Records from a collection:

==================================================

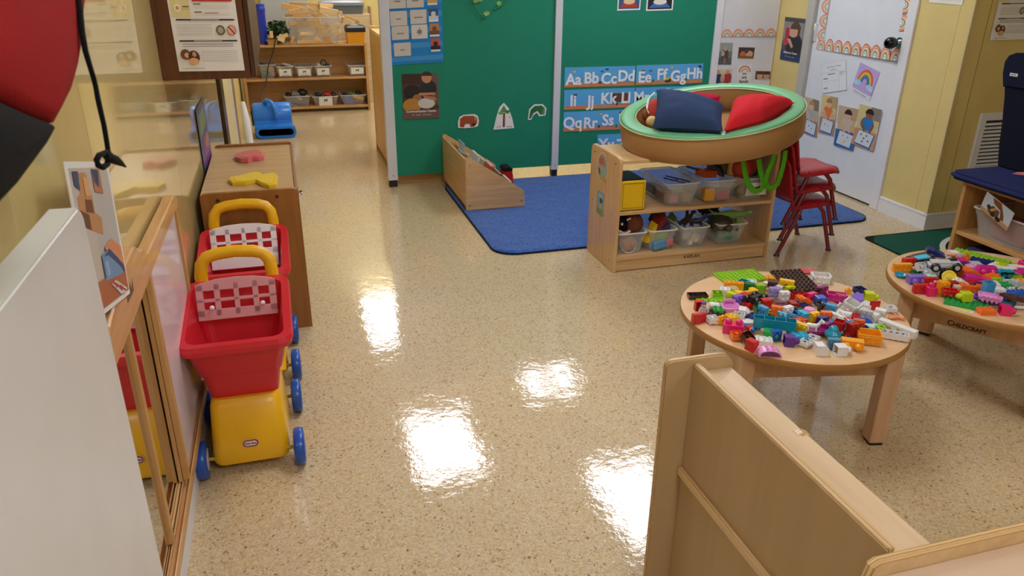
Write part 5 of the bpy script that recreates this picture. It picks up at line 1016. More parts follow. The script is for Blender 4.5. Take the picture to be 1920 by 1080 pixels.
m = M(); _, x, h = cs[3]; m.tube([(x-.02, BKY+.1, zm+h), (x-.005, BKY+.1, zm+h+.045), (x+.02, BKY+.1, zm+h+.055), (x+.045, BKY+.1, zm+h+.02), (x+.05, BKY+.1, zm+h-.01)], .006, BLACK, 8); item('black_loop', 'black loop sticking out of the People bin', 'toy', m)
fill(5, [(-.09, .01, (.06, .08, .05), '#1A1A1E', 'black clump at the near corner of the black and gold bin', 'ball'), (-.02, .02, (.08, .08, .04), '#7E7A78', 'grey piece on top of the black and gold bin', 'box'), (.06, .03, (.11, .1, .07), '#141416', 'big black clump on top of the black and gold bin', 'ball'), (.09, -.0, (.05, .06, .04), '#B99C4A', 'gold piece at the rim of the black and gold bin', 'ball'), (0, -.06, (.2, .1, .05), '#77736E', 'grey bits seen through the black and gold bin', 'ball'), (.02, -.05, (.07, .05, .05), '#D2BE82', 'gold bits seen through the black and gold bin', 'ball'), (-.04, -.11, (.13, .1, .04), '#A86A62', 'reddish bits low in the black and gold bin', 'ball')])
fill(6, [(-.07, .01, (.08, .08, .05), '#2E3838', 'dark green piece on the red piece bin', 'ball'), (.03, .01, (.11, .09, .06), '#B8323A', 'red heap on top of the red piece bin', 'ball'), (.09, .01, (.06, .08, .05), '#4A2A3A', 'plum piece on the red piece bin', 'ball'), (.05, -.04, (.13, .08, .06), '#C24852', 'red pieces seen through the carded bin', 'ball'), (-.07, -.09, (.07, .08, .06), '#C8404C', 'red disc seen through the carded bin', 'ball'), (-.05, -.04, (.1, .08, .05), '#5E6A70', 'grey pieces seen through the carded bin', 'ball')])
fill(7, [(-.08, .0, (.06, .07, .04), '#2A2024', 'dark piece at the rim of the shape bin', 'ball'), (-.0, .005, (.1, .08, .03), '#6A8A3A', 'green piece on top of the shape bin', 'ball'), (.06, .01, (.06, .07, .05), '#141418', 'black ball on top of the shape bin', 'ball'), (-.05, -.06, (.12, .09, .08), '#3A62A8', 'blue shape seen through the end bin', 'box'), (.05, -.03, (.12, .08, .03), '#E4C23A', 'yellow shape seen through the end bin', 'box'), (.05, -.06, (.1, .08, .03), '#C8483A', 'red shape seen through the end bin', 'box'), (.05, -.1, (.09, .08, .04), '#4E7A44', 'green shape seen through the end bin', 'ball'), (-.05, -.11, (.12, .08, .03), '#B8404A', 'crimson shape low in the end bin', 'box')])
# blue air blower with its cord
bl_x, bl_y = -.125, 7.42
t = thing('air_blower', 'bright blue plastic floor air blower at the far end of the aisle', 'blower', (bl_x, bl_y, 0))
AB = paint('#1F7BE0', .32, coat=.2)
def fp(x, y, Y=bl_y): return ony(420+x/3.857, y/3.857, Y)
xL, xR = fp(205, 800).x, fp(495, 800).x; zc, rr = .172, .118
m = M(); X = Matrix.Translation((0, bl_y+.06, zc))
prof = [(bl_y+.06+rr*math.cos(a), zc+rr*math.sin(a)) for a in [PI*1.02-PI*1.25*i/18 for i in range(19)]]
poly = prof+[(bl_y+.16, .05), (bl_y+.08, .0), (bl_y-.1, .0), (bl_y-.13, .02), (bl_y-.13, .095), (bl_y-.1, .12)]
low = [(bl_y+.06+rr*.98, zc), (bl_y+.06+rr*.9, .05), (bl_y+.08, .0), (bl_y-.1, .0), (bl_y-.13, .02), (bl_y-.13, .095), (bl_y-.06, .13), (bl_y-.03, zc+.03)]
m.prism(low, 'x', xL+.006, xR-.016, AB, .01, 2)
Lb = xR-.01-xL; m.lathe([(rr*.8, 0), (rr*.94, .004), (rr, .02), (rr, Lb-.02), (rr*.94, Lb-.004), (rr*.8, Lb)], AB, 40, Matrix.Translation((xL, bl_y+.06, zc)) @ Matrix.Rotation(PI/2, 4, 'Y'))
m.build('housing', t)
x0, x1 = fp(235, 950).x, fp(520, 930).x
m = M(); o = rrect(x0, x1, .004, .105, .045, 6); i_ = rrect(x0+.022, x1-.022, .022, .085, .03, 6); N = len(o); y0, y1 = bl_y-.16, bl_y-.05
vs = [(p[0], y1, p[1]) for p in o]+[(p[0], y0, p[1]) for p in o]+[(p[0], y0, p[1]) for p in i_]+[(p[0], y1+.0, p[1]) for p in i_]
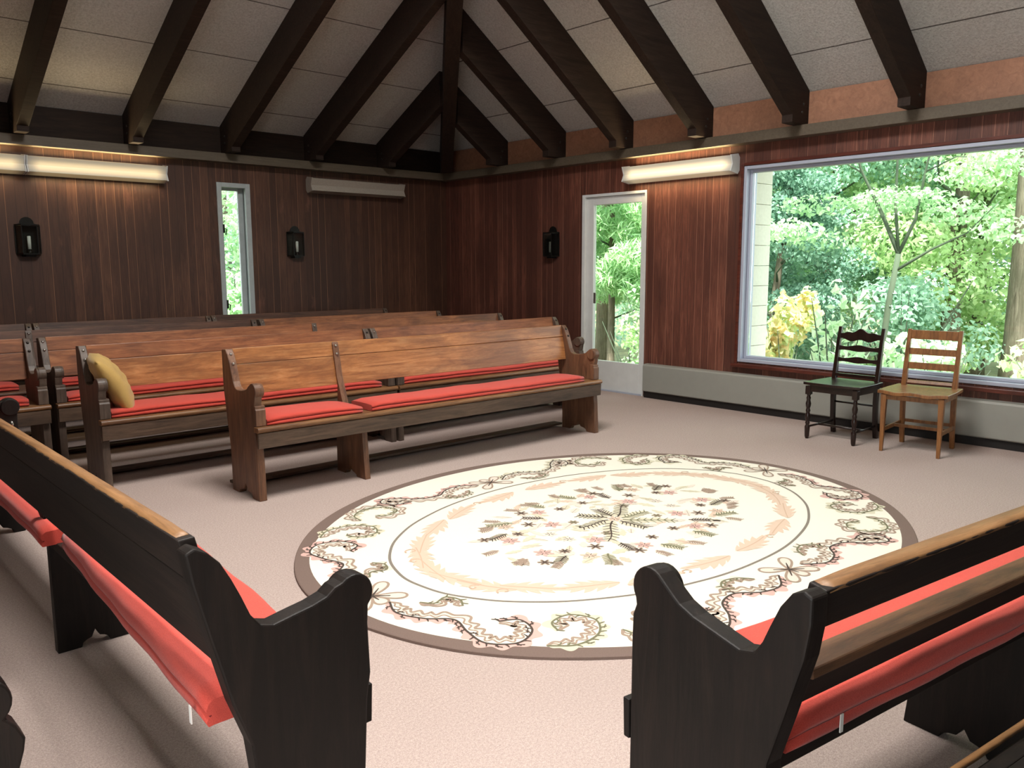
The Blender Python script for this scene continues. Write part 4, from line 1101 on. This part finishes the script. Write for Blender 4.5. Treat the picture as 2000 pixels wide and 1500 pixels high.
# wood behind
W = [((8.0, -3.7), 7.5, 2.0, .3, 'leaf_y', 54, 'yellow-green tree standing between the forked tree and the thick trunk'), ((8.5, .6), 8, 2.4, 1.0, 'leaf', 43, 'leafy green tree rising behind the dark evergreen'), ((9.5, -3.6), 9, 2.8, .6, 'leaf', 44, 'tall green tree behind the thick trunk'),
     ((11.5, -1.6), 11, 3.0, .8, 'leaf_y', 45, 'yellow-green tree far behind the forked tree'), ((12.5, 2.4), 11, 3.2, .8, 'leaf', 46, 'green tree far behind the block pier'),
     ((14.5, -5.0), 12, 3.2, .6, 'leaf_b', 47, 'bluish tree far off beyond the right edge of the window'), ((15.5, .2), 13, 3.4, .6, 'leaf_y', 48, 'pale yellow-green tree deepest in the wood'),
     ((17.5, 4.2), 13, 3.6, .6, 'leaf', 49, 'tall green tree deep in the wood left of the yellow-green one'), ((11.0, -6.8), 9, 2.8, .5, 'leaf', 50, 'green tree at the right side of the wood'),
     ((13.5, 6.6), 12, 3.3, .6, 'leaf_b', 52, 'tall bluish tree far beyond the door'), ((19.5, -2.6), 14, 3.8, .4, 'leaf', 53, 'farthest tall green tree')]
for (p_, h_, cr, cz, mt, sd, lb) in W:
    tree(p_, h_, cr, cz, 26000 if p_[0] < 13 else 18000, .115 if p_[0] < 13 else .155, M[mt], lb, GB, .13+.01*(sd % 5), sd, clumps=34)
# beyond the door
tree((5.7, 2.10), 8.5, 1.1, 5.0, 2600, .16, M['needle'], 'old grey-trunked tree seen at the left of the door glass', GB, .19, 61, branches=0, shape='leaf')
tree((4.6, 1.0), 6.0, 1.3, 1.9, 34000, .20, M['needle'], 'soft bright pine filling the door glass', GB, .07, 62, clumps=40, shape='needle', droop=.6)
tree((7.5, 3.7), 8, 2.2, .4, 14000, .14, M['leaf'], 'leafy green tree behind the pine', GB, .10, 63, clumps=34)
bush((2.9, -.95), .7, .8, 1.6, 1900, .09, M['leaf_y'], 'fresh green shrub low in the door glass', 64)
bush((4.3, -.3), .8, .8, 2.2, 1900, .10, M['leaf'], 'green shrub between the pine and the evergreen', 65)
# beyond the narrow window
tree((-.9, 4.2), 5.6, 1.4, .3, 8000, .12, M['leaf'], 'leafy tree filling the narrow window', GB, .08, 71, clumps=34)
tree((.2, 7.4), 8, 2.4, .2, 9000, .15, M['leaf_b'], 'taller tree behind the one in the narrow window', GB, .10, 72, clumps=34)
tree((-3.4, 6.0), 7, 2.2, .4, 6000, .15, M['leaf'], 'green tree left of the narrow window view', GB, .10, 73, clumps=30)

==================================================

Using the records above, select and copy every line that has the word "picture".

▶ **ANSWER TO THE TASK**
Write part 5 of the bpy script that recreates this picture. It picks up at line 1016. More parts follow. The script is for Blender 4.5. Take the picture to be 1920 by 1080 pixels.
The Blender Python script for this scene continues. Write part 4, from line 1101 on. This part finishes the script. Write for Blender 4.5. Treat the picture as 2000 pixels wide and 1500 pixels high.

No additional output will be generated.